Our long reversal zone ends this week on Wednesday. If equities don't rebound by then, they are likely headed lower. But if the January lows hold and sustain a bounce here, we may take profits and cover our short position in the NASDAQ, then wait and see if the rally gains any legs. Right now, it looks like the all-time highs from early January (DOW and S&P 500) and late November (NASDAQ) were long-term tops, but there's still a small chance that one, two, or all three indices could re-test or even exceed those tops over the next six weeks before taking the plunge to a final long-term cycle bottom. We will hold our short position in the NASDAQ for now.
In last Tuesday's blog on the precious metals I wrote:
"Last week silver made a new weekly low but gold did not, and that gave us a bullish divergence signal within our reversal zone for the precious metals. We are now out of that reversal zone but still within our general reversal zone for all markets which ends next week on Wednesday. Another top could form by then, but it's also possible that last week's low in silver and the prior week's low in gold were significant sub-cycle bottoms.
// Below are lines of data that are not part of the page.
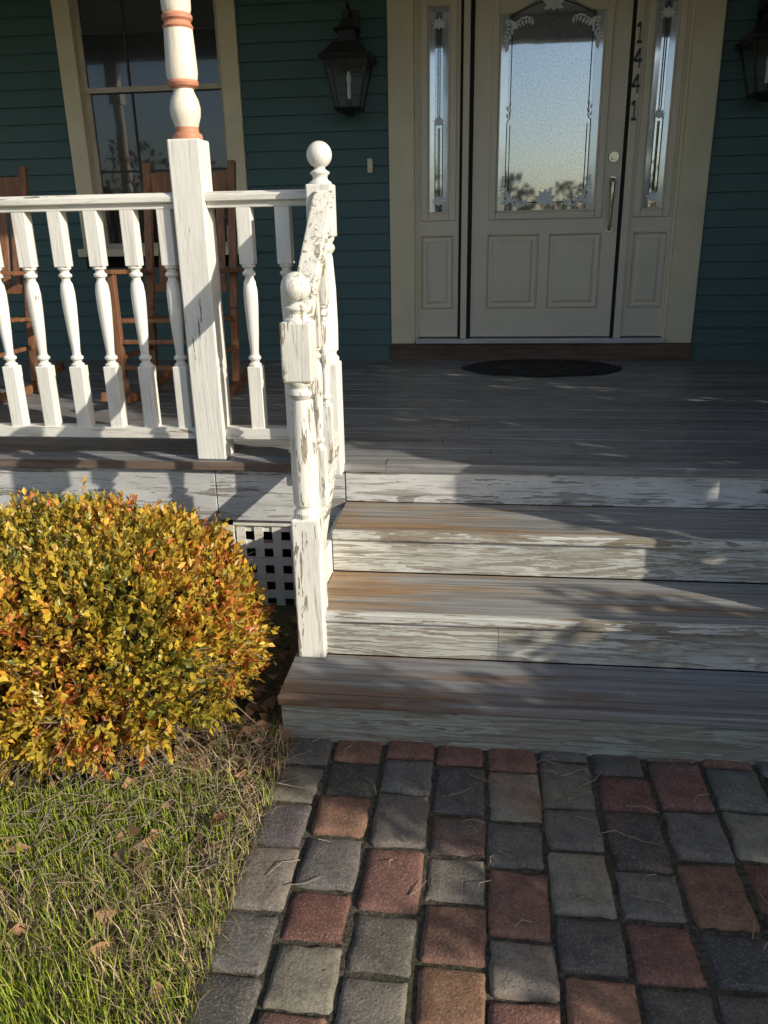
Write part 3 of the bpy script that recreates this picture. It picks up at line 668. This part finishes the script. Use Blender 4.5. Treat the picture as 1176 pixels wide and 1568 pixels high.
# ------------------------------------------------------------------ grass
def blades(P,Ln,Wd,lean,col):
    n=len(P); a=rng.random(n)*6.283; dirv=np.stack([np.cos(a),np.sin(a),np.zeros(n)],1); S=np.stack([-np.sin(a),np.cos(a),np.zeros(n)],1)
    ln=Ln[:,None]; w=Wd[:,None]; le=lean[:,None]; up=np.array([0,0,1.])
    mid=P+(up*np.cos(le*.5)+dirv*np.sin(le*.5))*ln*.5; tip=mid+(up*np.cos(le*1.4)+dirv*np.sin(le*1.4))*ln*.5; tip[:,2]=np.maximum(tip[:,2],G+.002)
    V=np.stack([P-S*w/2,P+S*w/2,mid-S*w*.4,mid+S*w*.4,tip],1).reshape(-1,3); b=np.arange(n)[:,None]*5
    F=np.concatenate([b+[0,1,3],b+[0,3,2],b+[2,3,4]]); return V,F,np.repeat(col,5,0)
def field(n,x0,x1,y0,y1):
    P=np.stack([rng.uniform(x0,x1,n),rng.uniform(y0,y1,n),np.full(n,G-.012)],1)
    nz=vn(P,7,21); green_=1/(1+np.exp(-3.6*(nz*1.2+(-.80-P[:,0])*1.6+(-4.0-P[:,1])*1.6+.15)))
    isg=rng.random(n)<np.clip(green_,.05,.92); dens=.5+.4*vn(P,9,31)+.5*isg+.35*(P[:,1]<-4.05)
    under=((P[:,0]+1.235)/.56)**2+((P[:,1]+3.40)/.42)**2<1; kp=(rng.random(n)<dens)&~under; P=P[kp];isg=isg[kp];n=len(P)
    gcol=np.array([.15,.23,.03])*(.6+.8*rng.random((n,1)))+np.array([.20,.15,.0])*rng.random((n,1)); dcol=np.array([.50,.38,.20])*(.25+.9*rng.random((n,1)))
    col=np.where(isg[:,None],gcol,dcol)
    return blades(P,np.where(isg,rng.uniform(.03,.085,n),rng.uniform(.04,.11,n)),rng.uniform(.0016,.0036,n),np.where(isg,np.abs(rng.normal(.5,.4,n)),np.abs(rng.normal(1.05,.35,n))),col)
V,F,C=field(66000,-2.2,-.46,-5.2,-3.45); fast('grass',V,F,m_blade,C)
V,F,C=field(24000,-7,-2.2,-7,-2.9); fast('lawn_grass',V,F,m_blade,C)
n=320; P=np.stack([rng.uniform(-1.9,-.46,n),rng.uniform(-4.9,-3.2,n),np.full(n,G+.018)],1); P[:170,0]=rng.uniform(-.9,-.5,170); P[:170,1]=rng.uniform(-4.0,-2.7,170)
leaves('fallen_leaves',P,np.stack([rng.normal(size=n),rng.normal(size=n),rng.normal(0,.25,n)],1),.03+.04*rng.random(n),.025+.025*rng.random(n),np.array([.30,.17,.09])*(.5+rng.random((n,1))),m_blade,None,.3)
tw=MB()
for i in range(520):
    x_=rng.uniform(-1.3,-.5);y_=rng.uniform(-4.15,-3.5);a_=rng.uniform(0,6.28);l_=rng.uniform(.05,.18)
    if i<40: x_=rng.uniform(-.45,.9); l_*=.5
    tw.tube([(x_,y_,G+.010),(x_+l_*.5*math.cos(a_),y_+l_*.5*math.sin(a_),G+rng.uniform(.012,.05 if i>=40 else .02)),(x_+l_*math.cos(a_+.3),y_+l_*math.sin(a_+.3),G+rng.uniform(.01,.05 if i>=40 else .015))],[.0018,.0014,.0008],4)
tw.obj('fallen_twigs',m_twig)
# ------------------------------------------------------------------ light
PHI=math.radians(27); EL=math.radians(23)
sd=Vector((math.cos(PHI)*math.cos(EL),-math.sin(PHI)*math.cos(EL),math.sin(EL)))
sl=bpy.data.lights.new('sun','SUN'); sl.energy=5.0; sl.angle=math.radians(.5); sl.color=(1,.93,.78)
so=bpy.data.objects.new('sun',sl); scene.collection.objects.link(so); so.rotation_euler=sd.to_track_quat('Z','Y').to_euler(); so.location=sd*20
w=bpy.data.worlds.new('World'); scene.world=w; w.use_nodes=True; nt=w.node_tree; bg=nt.nodes['Background']
sky=nt.nodes.new('ShaderNodeTexSky'); sky.sky_type='NISHITA'; sky.sun_disc=False; sky.sun_elevation=EL; sky.sun_rotation=math.radians(117); sky.dust_density=1.6; sky.air_density=1
nt.links.new(sky.outputs[0],bg.inputs[0]); bg.inputs[1].default_value=.15
# ------------------------------------------------------------------ camera
f=1232.1; C0=Vector((.076,-5.528,.843)); p,y,r=[math.radians(a) for a in (19.379,-7.026,-1.107)]
Fv=Vector((math.sin(y)*math.cos(p),math.cos(y)*math.cos(p),-math.sin(p))); Rt=Vector((math.cos(y),-math.sin(y),0)); U=Rt.cross(Fv)
R2=Rt*math.cos(r)+U*math.sin(r); U2=-Rt*math.sin(r)+U*math.cos(r)
cam_=bpy.data.cameras.new('camera'); cam_.sensor_fit='VERTICAL'; cam_.sensor_height=24; cam_.lens=f/1568*24; cam_.clip_end=1000; cam_.clip_start=.05
co=bpy.data.objects.new('camera',cam_); scene.collection.objects.link(co)
M=Matrix((R2,U2,-Fv)).transposed().to_4x4(); M.translation=C0; co.matrix_world=M; scene.camera=co
scene.view_settings.view_transform='Standard'; scene.view_settings.look='None'; scene.view_settings.exposure=0
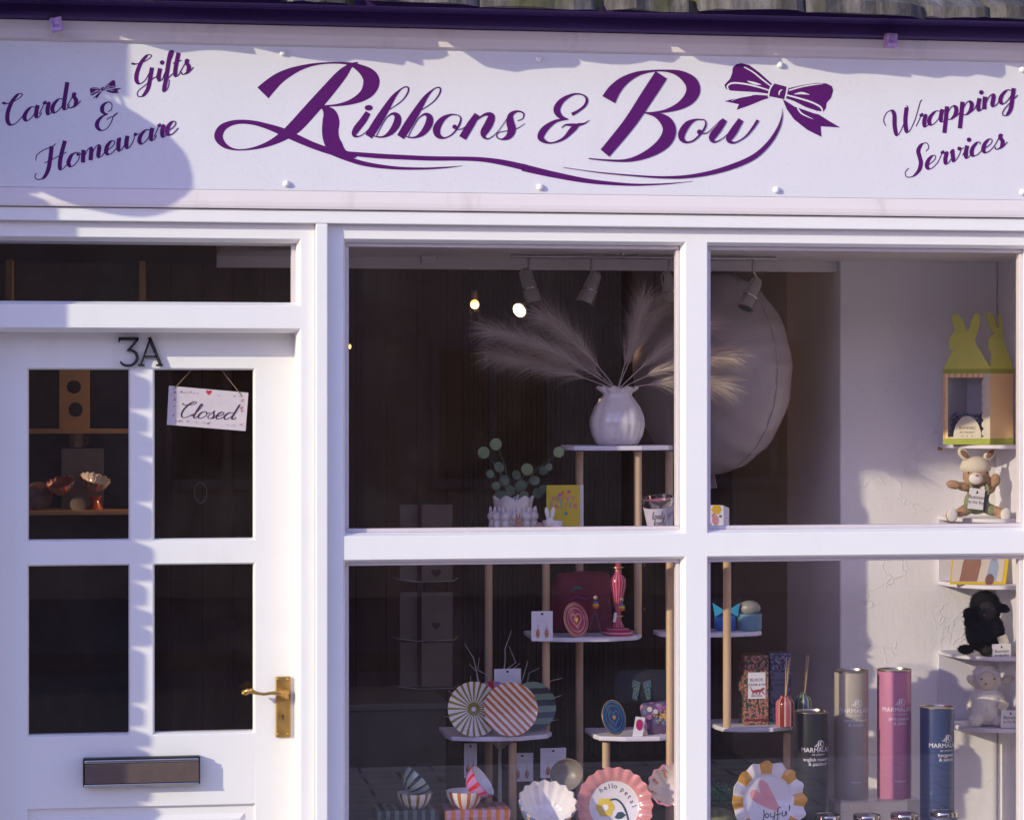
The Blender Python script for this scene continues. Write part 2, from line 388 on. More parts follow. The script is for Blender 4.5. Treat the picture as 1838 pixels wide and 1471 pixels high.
def write(br, text, start, end, xh, thick=.26, hair=.06, slant=.35, mi=0, mono=False, curve=None):
    """pointed-pen lettering: down strokes swell; start/end = baseline ends, xh = x-height (photo px)"""
    tot = sum(SCR[c][0] for c in text); sx, sy = start; ex, ey = end
    L = math.hypot(ex-sx, ey-sy); ux, uy = (ex-sx)/L, (ey-sy)/L; kx = L / tot; x0 = 0
    def T(x, y): 
        a = (x0 + x) * kx + y * xh * slant; b = y * xh
        return (sx + ux*a + uy*b, sy + uy*a - ux*b)
    for ch in text:
        for st in SCR[ch][1]:
            if st == 'dot': 
                q = T(.36, 1.42); br.blob(q[0], q[1], xh*thick*.55, mi=mi, n=10); continue
            c = crom(st, 7) if len(st) > 2 else [(st[0][0]+(st[1][0]-st[0][0])*t/6, st[0][1]+(st[1][1]-st[0][1])*t/6) for t in range(7)]
            pts = []
            for i, p in enumerate(c):
                a, b = c[max(i-2, 0)], c[min(i+2, len(c)-1)]
                dy = a[1]-b[1]; dx = (b[0]-a[0]) ; d = math.hypot(dx, dy) or 1
                s = max(0, dy/d)
                w = hair + (thick-hair) * (s ** 1.6) if not mono else hair
                pts.append((*T(*p), w * xh))
            br.stroke(pts, n=1, mi=mi, minw=hair*xh)
        x0 += SCR[ch][0]

def font_pts(text, size, align='CENTER'):
    """built-in letter shapes as (verts2d, faces)"""
    cu = bpy.data.curves.new('t', 'FONT'); cu.body = text; cu.size = size; cu.align_x = align; cu.resolution_u = 2
    ob = bpy.data.objects.new('t', cu); COL.objects.link(ob)
    dg = bpy.context.evaluated_depsgraph_get(); me = ob.evaluated_get(dg).to_mesh()
    v = [(a.co.x, a.co.y) for a in me.vertices]; f = [tuple(p.vertices) for p in me.polygons]
    ob.evaluated_get(dg).to_mesh_clear(); bpy.data.objects.remove(ob); bpy.data.curves.remove(cu)
    return v, f
def letters(mb, text, size, fn, mi=0, align='CENTER'):
    v, f = font_pts(text, size, align); i = [mb.vert(fn(x, y)) for x, y in v]
    for q in f: mb.face([i[k] for k in q], mi)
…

The trend here is still uncertain, but it may be turning bullish."
Well, our reversal zone ends this Wednesday, and both metals are rallying strongly. Gold has been especially strong and surged dramatically on Friday as it exceeded its high from January. Silver rallied too, but it is still well below its January high. This sets up a possible bearish divergence within our reversal zone, so a top and the start of a corrective drop is still possible by Wednesday.
It seems that gold started a new medium-term cycle with its low on Dec. 15 (at $1759), so it its cycle is relatively young, and it looks like it is turning bullish. We don't want to buy this steep rally, but we will watch for any significant sub-cycle corrections to buy (one is due now) - possibly from a top forming this week. Silver also most likely started a new medium-term cycle with its low of $21.45 on Dec. 15. Like gold, silver could also be ready for a significant sub-cycle corrective drop, and it could be imminent. We will remain on the sidelines of both metals for now and watch for any corrective drops that could give us good spots to buy
Today crude oil prices pushed up to yet another new multiyear high at $95.82 (March contract chart) as geopolitical tensions between the U.S., Russia and Ukraine continue. Like the precious metals, the medium-term cycle in crude is due for a significant sub-cycle top and correction, and it's possible that top could be this week. We will watch for it and a possible corrective drop to buy. According to our cycle estimates, crude prices could surge as high as $115 this year. If tension between Russia and the U.S. continues to escalate, we may see even higher prices. We are still on the sidelines of crude.